The pacing of the film overall is rather slow. Consistent … but slow. It almost felt like Scorsese and screenwriter John Logan were trying to pad time because it wasn’t long enough … maybe their own clock was in need of fixing.

Now as for the much hyped 3D, which even James “I make big movies so no one worries about the small details” Cameron has stated is the best he’s ever seen – it’s actually pretty good. Some may find themselves a bit queasy from certain sequences and there are a number of scenes which flitter between 2D and 3D but if you’re the type of person who just loves Hollywood’s latest cash grab, and you’re eager to see the film, then by all means plunk down the extra cash to wear those fashionable and recyclable shades.

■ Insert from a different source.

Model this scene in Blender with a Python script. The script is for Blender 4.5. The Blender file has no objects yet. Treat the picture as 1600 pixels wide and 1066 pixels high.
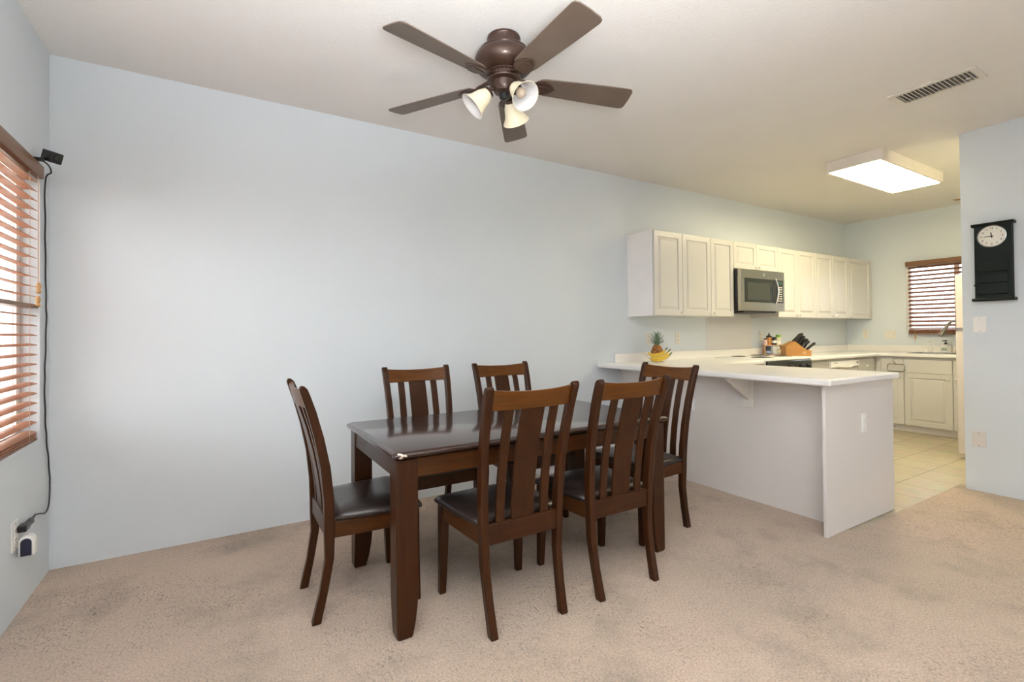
import bpy, bmesh, math, random
from mathutils import Vector, Matrix
PI = math.pi
scene = bpy.context.scene
COL = scene.collection
rnd = random.Random(7)

# ------------------------------------------------------------------ helpers
def link(o, parent=None):
    COL.objects.link(o)
    if parent is not None:
        o.parent = parent
    return o

def empty(name, loc=(0, 0, 0), rz=0.0, label=None, cat=None, group=None, rot=None):
    o = bpy.data.objects.new(name, None)
    o.empty_display_size = 0.05
    COL.objects.link(o)
    o.location = loc
    o.rotation_euler = rot if rot else (0, 0, rz)
    return tag(o, label, cat, group)

def tag(o, label=None, cat=None, group=None, kind=None):
    if label: o['label'] = label
    if cat: o['category'] = cat
    if group: o['group'] = group
    if kind: o['kind'] = kind
    return o

def copy_tree(o, parent=None):
    c = o.copy(); COL.objects.link(c)
    if parent is not None: c.parent = parent
    for ch in list(o.children):
        copy_tree(ch, c)
    return c

class MB:
    """collects shapes into one mesh"""
    def __init__(self): self.bm = bmesh.new()
    def _xf(self, verts, M):
        if M is not None:
            for v in verts: v.co = M @ v.co
    def box(self, x0, x1, y0, y1, z0, z1, M=None):
        vs = [self.bm.verts.new((x, y, z)) for x in (x0, x1) for y in (y0, y1) for z in (z0, z1)]
        for f in ((0,1,3,2),(4,6,7,5),(0,4,5,1),(2,3,7,6),(0,2,6,4),(1,5,7,3)):
            self.bm.faces.new([vs[i] for i in f])
        self._xf(vs, M); return self
    def prism(self, pts, a, b, axis='Z', M=None):
        """polygon pts extruded from a to b along axis"""
        def P(p, t):
            if axis == 'Z': return (p[0], p[1], t)
            if axis == 'Y': return (p[0], t, p[1])
            return (t, p[0], p[1])
        lo = [self.bm.verts.new(P(p, a)) for p in pts]
        hi = [self.bm.verts.new(P(p, b)) for p in pts]
        n = len(pts)
        self.bm.faces.new(lo[::-1]); self.bm.faces.new(hi)
        for i in range(n):
            self.bm.faces.new((lo[i], lo[(i+1) % n], hi[(i+1) % n], hi[i]))
        self._xf(lo + hi, M); return self
    def loft(self, rings, cap=True, M=None, closed_ring=True):
        R = [[self.bm.verts.new(p) for p in r] for r in rings]
        n = len(R[0])
        for k in range(len(R) - 1):
            for i in range(n if closed_ring else n - 1):
                j = (i + 1) % n
                self.bm.faces.new((R[k][i], R[k][j], R[k+1][j], R[k+1][i]))
        if cap:
            self.bm.faces.new(R[0][::-1]); self.bm.faces.new(R[-1])
        self._xf([v for r in R for v in r], M); return self
    def lathe(self, prof, n=32, M=None, cap=True):
        rings = []
        for r, z in prof:
            r = max(r, 1e-4)
            rings.append([(r*math.cos(2*PI*i/n), r*math.sin(2*PI*i/n), z) for i in range(n)])
        return self.loft(rings, cap, M)
    def tube(self, pts, r, n=8, M=None, closed=False):
        pts = [Vector(p) for p in pts]; N = len(pts)
        rad = r if isinstance(r, (list, tuple)) else [r]*N
        rings = []; up = None
        for i, p in enumerate(pts):
            if closed: t = pts[(i+1) % N] - pts[(i-1) % N]
            else: t = pts[min(i+1, N-1)] - pts[max(i-1, 0)]
            t.normalize()
            if up is None:
                up = Vector((0, 0, 1)) if abs(t.z) < .9 else Vector((1, 0, 0))
            a = (up - t*up.dot(t)).normalized(); up = a; b = t.cross(a)
            rings.append([tuple(p + rad[i]*(a*math.cos(2*PI*k/n) + b*math.sin(2*PI*k/n))) for k in range(n)])
        if closed: rings.append(rings[0])
        return self.loft(rings, not closed, M)
    def sphere(self, c, r, seg=16, rings=10, sc=(1, 1, 1), M=None):
        ret = bmesh.ops.create_uvsphere(self.bm, u_segments=seg, v_segments=rings, radius=r)
        vs = ret['verts']
        for v in vs: v.co = Vector((v.co.x*sc[0]+c[0], v.co.y*sc[1]+c[1], v.co.z*sc[2]+c[2]))
        self._xf(vs, M); return self
    def build(self, name, mat, parent=None, loc=None, bevel=0, seg=2, smooth=True, angle=35, rot=None):
        bm = self.bm
        bmesh.ops.remove_doubles(bm, verts=bm.verts, dist=1e-6)
        bmesh.ops.recalc_face_normals(bm, faces=bm.faces)
        me = bpy.data.meshes.new(name); bm.to_mesh(me); bm.free()
        me.materials.append(mat)
        if smooth:
            for p in me.polygons: p.use_smooth = True
            me.set_sharp_from_angle(angle=math.radians(angle))
        o = bpy.data.objects.new(name, me); link(o, parent)
        if loc is not None: o.location = loc
        if rot is not None: o.rotation_euler = rot
        if bevel:
            m = o.modifiers.new('bevel', 'BEVEL'); m.width = bevel; m.segments = seg
            m.limit_method = 'ANGLE'; m.angle_limit = math.radians(40); m.harden_normals = False
        return o

def struct(o): o['kind'] = 'structure'; return o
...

Back to the film, it isn’t that there’s too much wrong with it. From a technical standpoint, Scorsese and his team have always known how to shoot a movie; it’s just too bad the story felt like an afterthought at times to the emphasis on old movies. Upon exiting the theater, I was almost surprised no one had given me a certificate congratulating everyone in the audience for taking a 1-day film class.

So for those who love, love, love old movies, “Hugo” will tickle that fancy. However, it will also make you wonder why you didn’t just re-watch some of those classics than sit through a movie that borrows its soul from them. A 3 out of 5, the 3D is probably the most interesting aspect but I’m not sure it’s enough to entice anyone on the fence into an otherwise staid production.